Task to complete -> Reproduce the listing below exactly. Pictures do not belong in the copy.

Stored data ->
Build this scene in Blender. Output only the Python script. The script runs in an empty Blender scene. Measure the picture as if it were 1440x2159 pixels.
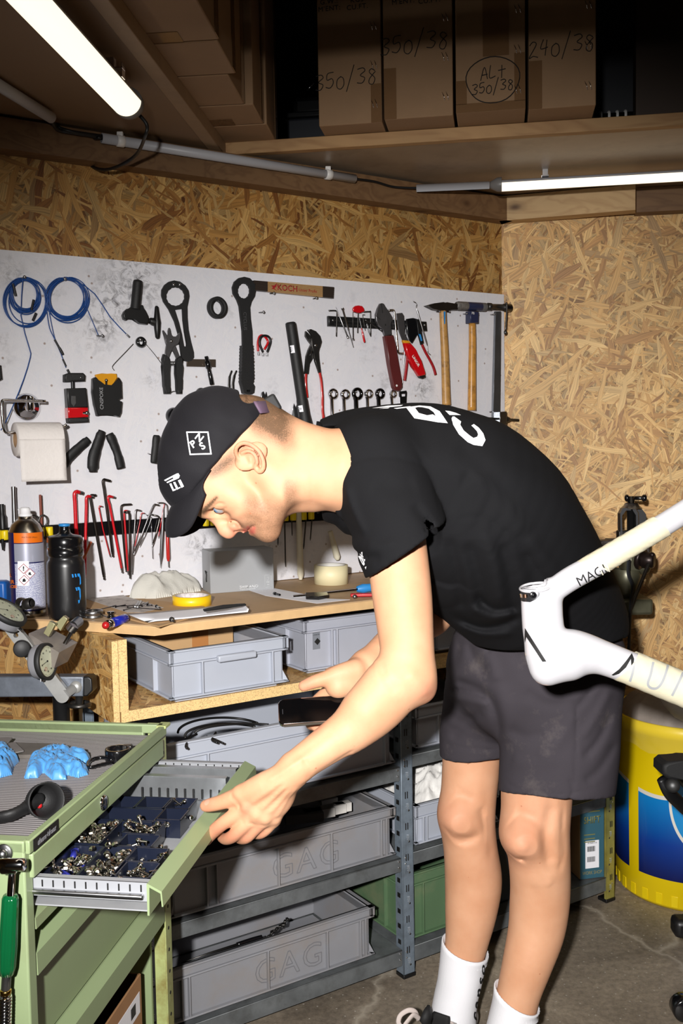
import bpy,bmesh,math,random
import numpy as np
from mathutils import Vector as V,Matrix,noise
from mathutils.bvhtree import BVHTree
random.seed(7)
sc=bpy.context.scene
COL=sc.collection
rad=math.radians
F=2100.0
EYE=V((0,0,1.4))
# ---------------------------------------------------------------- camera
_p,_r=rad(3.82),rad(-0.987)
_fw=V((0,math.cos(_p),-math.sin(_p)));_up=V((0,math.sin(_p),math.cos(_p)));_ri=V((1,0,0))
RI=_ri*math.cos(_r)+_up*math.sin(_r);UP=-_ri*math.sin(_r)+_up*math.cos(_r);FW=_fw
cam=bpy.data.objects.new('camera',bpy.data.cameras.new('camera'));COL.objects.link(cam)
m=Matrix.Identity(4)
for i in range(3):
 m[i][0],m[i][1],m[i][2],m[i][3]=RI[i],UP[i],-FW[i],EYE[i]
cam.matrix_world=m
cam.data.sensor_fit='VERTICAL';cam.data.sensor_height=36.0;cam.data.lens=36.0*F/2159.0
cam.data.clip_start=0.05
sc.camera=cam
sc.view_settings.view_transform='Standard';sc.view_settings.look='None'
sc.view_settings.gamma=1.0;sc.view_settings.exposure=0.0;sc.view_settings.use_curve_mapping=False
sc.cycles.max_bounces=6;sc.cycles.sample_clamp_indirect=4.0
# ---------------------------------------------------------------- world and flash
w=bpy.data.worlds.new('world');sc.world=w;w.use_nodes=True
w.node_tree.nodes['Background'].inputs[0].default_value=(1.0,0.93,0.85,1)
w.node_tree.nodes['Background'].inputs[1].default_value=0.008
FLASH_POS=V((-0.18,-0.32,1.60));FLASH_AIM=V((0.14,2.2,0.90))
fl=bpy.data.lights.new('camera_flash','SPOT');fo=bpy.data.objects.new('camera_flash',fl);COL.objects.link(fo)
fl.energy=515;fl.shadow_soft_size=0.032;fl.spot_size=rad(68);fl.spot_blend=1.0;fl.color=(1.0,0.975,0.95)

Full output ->
Build this scene in Blender. Output only the Python script. The script runs in an empty Blender scene. Measure the picture as if it were 1440x2159 pixels.
import bpy,bmesh,math,random
import numpy as np
from mathutils import Vector as V,Matrix,noise
from mathutils.bvhtree import BVHTree
random.seed(7)
sc=bpy.context.scene
COL=sc.collection
rad=math.radians
F=2100.0
EYE=V((0,0,1.4))
# ---------------------------------------------------------------- camera
_p,_r=rad(3.82),rad(-0.987)
_fw=V((0,math.cos(_p),-math.sin(_p)));_up=V((0,math.sin(_p),math.cos(_p)));_ri=V((1,0,0))
RI=_ri*math.cos(_r)+_up*math.sin(_r);UP=-_ri*math.sin(_r)+_up*math.cos(_r);FW=_fw
cam=bpy.data.objects.new('camera',bpy.data.cameras.new('camera'));COL.objects.link(cam)
m=Matrix.Identity(4)
for i in range(3):
 m[i][0],m[i][1],m[i][2],m[i][3]=RI[i],UP[i],-FW[i],EYE[i]
cam.matrix_world=m
cam.data.sensor_fit='VERTICAL';cam.data.sensor_height=36.0;cam.data.lens=36.0*F/2159.0
cam.data.clip_start=0.05
sc.camera=cam
sc.view_settings.view_transform='Standard';sc.view_settings.look='None'
sc.view_settings.gamma=1.0;sc.view_settings.exposure=0.0;sc.view_settings.use_curve_mapping=False
sc.cycles.max_bounces=6;sc.cycles.sample_clamp_indirect=4.0
# ---------------------------------------------------------------- world and flash
w=bpy.data.worlds.new('world');sc.world=w;w.use_nodes=True
w.node_tree.nodes['Background'].inputs[0].default_value=(1.0,0.93,0.85,1)
w.node_tree.nodes['Background'].inputs[1].default_value=0.008
FLASH_POS=V((-0.18,-0.32,1.60));FLASH_AIM=V((0.14,2.2,0.90))
fl=bpy.data.lights.new('camera_flash','SPOT');fo=bpy.data.objects.new('camera_flash',fl);COL.objects.link(fo)
fl.energy=515;fl.shadow_soft_size=0.032;fl.spot_size=rad(68);fl.spot_blend=1.0;fl.color=(1.0,0.975,0.95)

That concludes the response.